─── Data extract
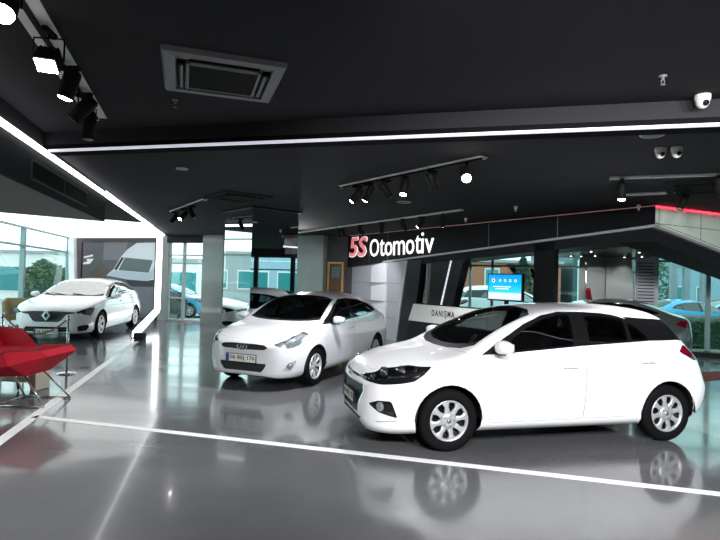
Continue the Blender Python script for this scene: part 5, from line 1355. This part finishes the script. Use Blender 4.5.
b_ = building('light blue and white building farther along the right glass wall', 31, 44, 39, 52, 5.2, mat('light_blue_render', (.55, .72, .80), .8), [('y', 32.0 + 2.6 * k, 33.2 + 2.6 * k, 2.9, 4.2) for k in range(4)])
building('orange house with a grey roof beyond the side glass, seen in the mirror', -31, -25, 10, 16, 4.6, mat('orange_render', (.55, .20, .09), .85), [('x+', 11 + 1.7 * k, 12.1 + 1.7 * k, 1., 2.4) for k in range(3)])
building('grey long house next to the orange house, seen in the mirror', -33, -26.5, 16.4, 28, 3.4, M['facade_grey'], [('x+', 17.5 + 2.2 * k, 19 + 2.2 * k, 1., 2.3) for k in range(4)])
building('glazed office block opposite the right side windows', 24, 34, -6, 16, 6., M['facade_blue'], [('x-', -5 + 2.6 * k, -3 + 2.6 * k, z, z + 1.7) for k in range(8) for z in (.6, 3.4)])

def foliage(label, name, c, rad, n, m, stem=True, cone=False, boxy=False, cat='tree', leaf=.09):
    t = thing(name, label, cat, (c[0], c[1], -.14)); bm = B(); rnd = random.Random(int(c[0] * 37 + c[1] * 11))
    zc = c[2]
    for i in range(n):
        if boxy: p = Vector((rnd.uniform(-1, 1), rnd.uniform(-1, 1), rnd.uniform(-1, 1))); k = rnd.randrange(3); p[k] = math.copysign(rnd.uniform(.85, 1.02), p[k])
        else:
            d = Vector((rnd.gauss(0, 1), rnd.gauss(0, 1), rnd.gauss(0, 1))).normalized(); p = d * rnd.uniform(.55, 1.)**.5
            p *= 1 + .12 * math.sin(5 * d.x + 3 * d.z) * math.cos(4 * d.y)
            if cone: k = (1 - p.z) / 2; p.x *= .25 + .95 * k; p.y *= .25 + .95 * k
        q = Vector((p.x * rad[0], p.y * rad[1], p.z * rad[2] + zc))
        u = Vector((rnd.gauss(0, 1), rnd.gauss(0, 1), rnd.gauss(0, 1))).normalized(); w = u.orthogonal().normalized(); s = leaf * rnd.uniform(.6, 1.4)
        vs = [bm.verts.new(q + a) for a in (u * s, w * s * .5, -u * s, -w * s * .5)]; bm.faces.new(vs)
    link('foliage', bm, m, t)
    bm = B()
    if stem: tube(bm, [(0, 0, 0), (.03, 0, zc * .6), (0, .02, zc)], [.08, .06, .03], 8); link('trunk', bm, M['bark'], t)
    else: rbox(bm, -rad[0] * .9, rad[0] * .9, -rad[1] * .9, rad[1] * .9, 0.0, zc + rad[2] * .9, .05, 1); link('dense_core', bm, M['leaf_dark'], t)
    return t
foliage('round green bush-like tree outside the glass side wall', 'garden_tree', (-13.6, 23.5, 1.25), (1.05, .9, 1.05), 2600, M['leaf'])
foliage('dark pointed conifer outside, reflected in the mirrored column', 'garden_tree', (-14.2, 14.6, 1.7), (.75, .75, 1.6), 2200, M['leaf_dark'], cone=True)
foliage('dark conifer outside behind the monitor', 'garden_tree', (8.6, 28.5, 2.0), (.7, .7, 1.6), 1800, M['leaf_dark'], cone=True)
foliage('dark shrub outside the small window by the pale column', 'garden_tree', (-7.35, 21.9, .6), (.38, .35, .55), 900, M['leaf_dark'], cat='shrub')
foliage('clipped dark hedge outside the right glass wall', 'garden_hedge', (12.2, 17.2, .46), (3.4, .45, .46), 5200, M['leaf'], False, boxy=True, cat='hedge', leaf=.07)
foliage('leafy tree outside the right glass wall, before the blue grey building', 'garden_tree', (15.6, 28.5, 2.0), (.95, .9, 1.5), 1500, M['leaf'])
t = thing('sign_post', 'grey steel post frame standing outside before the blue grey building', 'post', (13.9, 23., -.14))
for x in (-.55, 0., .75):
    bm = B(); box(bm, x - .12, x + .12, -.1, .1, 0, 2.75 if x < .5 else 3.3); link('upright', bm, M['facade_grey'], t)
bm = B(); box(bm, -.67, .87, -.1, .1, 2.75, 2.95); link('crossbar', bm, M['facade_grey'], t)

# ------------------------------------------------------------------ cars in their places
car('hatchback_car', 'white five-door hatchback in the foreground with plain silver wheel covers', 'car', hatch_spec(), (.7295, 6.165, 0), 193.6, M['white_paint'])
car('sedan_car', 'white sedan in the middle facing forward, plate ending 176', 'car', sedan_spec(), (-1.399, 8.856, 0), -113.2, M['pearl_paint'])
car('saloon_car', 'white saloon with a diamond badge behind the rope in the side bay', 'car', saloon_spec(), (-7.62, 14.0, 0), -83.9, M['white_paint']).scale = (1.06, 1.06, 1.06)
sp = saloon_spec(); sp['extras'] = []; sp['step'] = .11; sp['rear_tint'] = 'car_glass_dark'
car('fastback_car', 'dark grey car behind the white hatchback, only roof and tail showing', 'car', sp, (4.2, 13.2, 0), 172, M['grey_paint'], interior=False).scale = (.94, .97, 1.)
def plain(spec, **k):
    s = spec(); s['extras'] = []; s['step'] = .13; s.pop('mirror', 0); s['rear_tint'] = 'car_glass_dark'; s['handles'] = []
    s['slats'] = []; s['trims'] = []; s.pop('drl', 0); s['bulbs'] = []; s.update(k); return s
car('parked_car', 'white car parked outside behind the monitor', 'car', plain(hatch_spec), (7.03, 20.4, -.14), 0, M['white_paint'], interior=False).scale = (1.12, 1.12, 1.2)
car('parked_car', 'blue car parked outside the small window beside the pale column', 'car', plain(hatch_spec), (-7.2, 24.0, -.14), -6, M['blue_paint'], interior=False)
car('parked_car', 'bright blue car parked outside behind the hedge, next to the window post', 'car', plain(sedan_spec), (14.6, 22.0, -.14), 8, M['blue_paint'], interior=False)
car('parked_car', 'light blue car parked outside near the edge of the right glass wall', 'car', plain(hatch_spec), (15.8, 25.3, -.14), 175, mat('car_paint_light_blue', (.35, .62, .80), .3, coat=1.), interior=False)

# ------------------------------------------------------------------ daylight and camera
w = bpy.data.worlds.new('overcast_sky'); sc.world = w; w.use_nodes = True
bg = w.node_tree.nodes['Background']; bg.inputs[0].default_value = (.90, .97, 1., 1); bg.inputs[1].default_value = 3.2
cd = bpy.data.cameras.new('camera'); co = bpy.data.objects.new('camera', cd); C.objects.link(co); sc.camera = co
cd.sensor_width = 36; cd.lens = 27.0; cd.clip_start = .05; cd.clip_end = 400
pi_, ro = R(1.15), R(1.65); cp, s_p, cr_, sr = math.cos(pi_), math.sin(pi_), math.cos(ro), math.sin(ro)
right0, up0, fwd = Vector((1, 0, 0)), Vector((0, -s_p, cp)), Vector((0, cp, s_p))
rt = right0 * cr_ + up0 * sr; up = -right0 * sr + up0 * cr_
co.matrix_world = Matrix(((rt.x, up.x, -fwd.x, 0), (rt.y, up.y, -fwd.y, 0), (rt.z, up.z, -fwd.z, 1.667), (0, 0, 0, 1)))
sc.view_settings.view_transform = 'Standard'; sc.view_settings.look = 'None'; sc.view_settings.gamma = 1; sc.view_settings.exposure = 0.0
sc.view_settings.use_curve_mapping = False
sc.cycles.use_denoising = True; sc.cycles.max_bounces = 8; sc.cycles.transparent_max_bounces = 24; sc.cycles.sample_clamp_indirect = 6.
──────
● Set problem:
Please write out all of the material above without changing a word, and omit any pictures.

● Result of this task:
Continue the Blender Python script for this scene: part 5, from line 1355. This part finishes the script. Use Blender 4.5.
b_ = building('light blue and white building farther along the right glass wall', 31, 44, 39, 52, 5.2, mat('light_blue_render', (.55, .72, .80), .8), [('y', 32.0 + 2.6 * k, 33.2 + 2.6 * k, 2.9, 4.2) for k in range(4)])
building('orange house with a grey roof beyond the side glass, seen in the mirror', -31, -25, 10, 16, 4.6, mat('orange_render', (.55, .20, .09), .85), [('x+', 11 + 1.7 * k, 12.1 + 1.7 * k, 1., 2.4) for k in range(3)])
building('grey long house next to the orange house, seen in the mirror', -33, -26.5, 16.4, 28, 3.4, M['facade_grey'], [('x+', 17.5 + 2.2 * k, 19 + 2.2 * k, 1., 2.3) for k in range(4)])
building('glazed office block opposite the right side windows', 24, 34, -6, 16, 6., M['facade_blue'], [('x-', -5 + 2.6 * k, -3 + 2.6 * k, z, z + 1.7) for k in range(8) for z in (.6, 3.4)])

def foliage(label, name, c, rad, n, m, stem=True, cone=False, boxy=False, cat='tree', leaf=.09):
    t = thing(name, label, cat, (c[0], c[1], -.14)); bm = B(); rnd = random.Random(int(c[0] * 37 + c[1] * 11))
    zc = c[2]
    for i in range(n):
        if boxy: p = Vector((rnd.uniform(-1, 1), rnd.uniform(-1, 1), rnd.uniform(-1, 1))); k = rnd.randrange(3); p[k] = math.copysign(rnd.uniform(.85, 1.02), p[k])
        else:
            d = Vector((rnd.gauss(0, 1), rnd.gauss(0, 1), rnd.gauss(0, 1))).normalized(); p = d * rnd.uniform(.55, 1.)**.5
            p *= 1 + .12 * math.sin(5 * d.x + 3 * d.z) * math.cos(4 * d.y)
            if cone: k = (1 - p.z) / 2; p.x *= .25 + .95 * k; p.y *= .25 + .95 * k
        q = Vector((p.x * rad[0], p.y * rad[1], p.z * rad[2] + zc))
        u = Vector((rnd.gauss(0, 1), rnd.gauss(0, 1), rnd.gauss(0, 1))).normalized(); w = u.orthogonal().normalized(); s = leaf * rnd.uniform(.6, 1.4)
        vs = [bm.verts.new(q + a) for a in (u * s, w * s * .5, -u * s, -w * s * .5)]; bm.faces.new(vs)
    link('foliage', bm, m, t)
    bm = B()
    if stem: tube(bm, [(0, 0, 0), (.03, 0, zc * .6), (0, .02, zc)], [.08, .06, .03], 8); link('trunk', bm, M['bark'], t)
    else: rbox(bm, -rad[0] * .9, rad[0] * .9, -rad[1] * .9, rad[1] * .9, 0.0, zc + rad[2] * .9, .05, 1); link('dense_core', bm, M['leaf_dark'], t)
    return t
foliage('round green bush-like tree outside the glass side wall', 'garden_tree', (-13.6, 23.5, 1.25), (1.05, .9, 1.05), 2600, M['leaf'])
foliage('dark pointed conifer outside, reflected in the mirrored column', 'garden_tree', (-14.2, 14.6, 1.7), (.75, .75, 1.6), 2200, M['leaf_dark'], cone=True)
foliage('dark conifer outside behind the monitor', 'garden_tree', (8.6, 28.5, 2.0), (.7, .7, 1.6), 1800, M['leaf_dark'], cone=True)
foliage('dark shrub outside the small window by the pale column', 'garden_tree', (-7.35, 21.9, .6), (.38, .35, .55), 900, M['leaf_dark'], cat='shrub')
foliage('clipped dark hedge outside the right glass wall', 'garden_hedge', (12.2, 17.2, .46), (3.4, .45, .46), 5200, M['leaf'], False, boxy=True, cat='hedge', leaf=.07)
foliage('leafy tree outside the right glass wall, before the blue grey building', 'garden_tree', (15.6, 28.5, 2.0), (.95, .9, 1.5), 1500, M['leaf'])
t = thing('sign_post', 'grey steel post frame standing outside before the blue grey building', 'post', (13.9, 23., -.14))
for x in (-.55, 0., .75):
    bm = B(); box(bm, x - .12, x + .12, -.1, .1, 0, 2.75 if x < .5 else 3.3); link('upright', bm, M['facade_grey'], t)
bm = B(); box(bm, -.67, .87, -.1, .1, 2.75, 2.95); link('crossbar', bm, M['facade_grey'], t)

# ------------------------------------------------------------------ cars in their places
car('hatchback_car', 'white five-door hatchback in the foreground with plain silver wheel covers', 'car', hatch_spec(), (.7295, 6.165, 0), 193.6, M['white_paint'])
car('sedan_car', 'white sedan in the middle facing forward, plate ending 176', 'car', sedan_spec(), (-1.399, 8.856, 0), -113.2, M['pearl_paint'])
car('saloon_car', 'white saloon with a diamond badge behind the rope in the side bay', 'car', saloon_spec(), (-7.62, 14.0, 0), -83.9, M['white_paint']).scale = (1.06, 1.06, 1.06)
sp = saloon_spec(); sp['extras'] = []; sp['step'] = .11; sp['rear_tint'] = 'car_glass_dark'
car('fastback_car', 'dark grey car behind the white hatchback, only roof and tail showing', 'car', sp, (4.2, 13.2, 0), 172, M['grey_paint'], interior=False).scale = (.94, .97, 1.)
def plain(spec, **k):
    s = spec(); s['extras'] = []; s['step'] = .13; s.pop('mirror', 0); s['rear_tint'] = 'car_glass_dark'; s['handles'] = []
    s['slats'] = []; s['trims'] = []; s.pop('drl', 0); s['bulbs'] = []; s.update(k); return s
car('parked_car', 'white car parked outside behind the monitor', 'car', plain(hatch_spec), (7.03, 20.4, -.14), 0, M['white_paint'], interior=False).scale = (1.12, 1.12, 1.2)
car('parked_car', 'blue car parked outside the small window beside the pale column', 'car', plain(hatch_spec), (-7.2, 24.0, -.14), -6, M['blue_paint'], interior=False)
car('parked_car', 'bright blue car parked outside behind the hedge, next to the window post', 'car', plain(sedan_spec), (14.6, 22.0, -.14), 8, M['blue_paint'], interior=False)
car('parked_car', 'light blue car parked outside near the edge of the right glass wall', 'car', plain(hatch_spec), (15.8, 25.3, -.14), 175, mat('car_paint_light_blue', (.35, .62, .80), .3, coat=1.), interior=False)

# ------------------------------------------------------------------ daylight and camera
w = bpy.data.worlds.new('overcast_sky'); sc.world = w; w.use_nodes = True
bg = w.node_tree.nodes['Background']; bg.inputs[0].default_value = (.90, .97, 1., 1); bg.inputs[1].default_value = 3.2
cd = bpy.data.cameras.new('camera'); co = bpy.data.objects.new('camera', cd); C.objects.link(co); sc.camera = co
cd.sensor_width = 36; cd.lens = 27.0; cd.clip_start = .05; cd.clip_end = 400
pi_, ro = R(1.15), R(1.65); cp, s_p, cr_, sr = math.cos(pi_), math.sin(pi_), math.cos(ro), math.sin(ro)
right0, up0, fwd = Vector((1, 0, 0)), Vector((0, -s_p, cp)), Vector((0, cp, s_p))
rt = right0 * cr_ + up0 * sr; up = -right0 * sr + up0 * cr_
co.matrix_world = Matrix(((rt.x, up.x, -fwd.x, 0), (rt.y, up.y, -fwd.y, 0), (rt.z, up.z, -fwd.z, 1.667), (0, 0, 0, 1)))
sc.view_settings.view_transform = 'Standard'; sc.view_settings.look = 'None'; sc.view_settings.gamma = 1; sc.view_settings.exposure = 0.0
sc.view_settings.use_curve_mapping = False
sc.cycles.use_denoising = True; sc.cycles.max_bounces = 8; sc.cycles.transparent_max_bounces = 24; sc.cycles.sample_clamp_indirect = 6.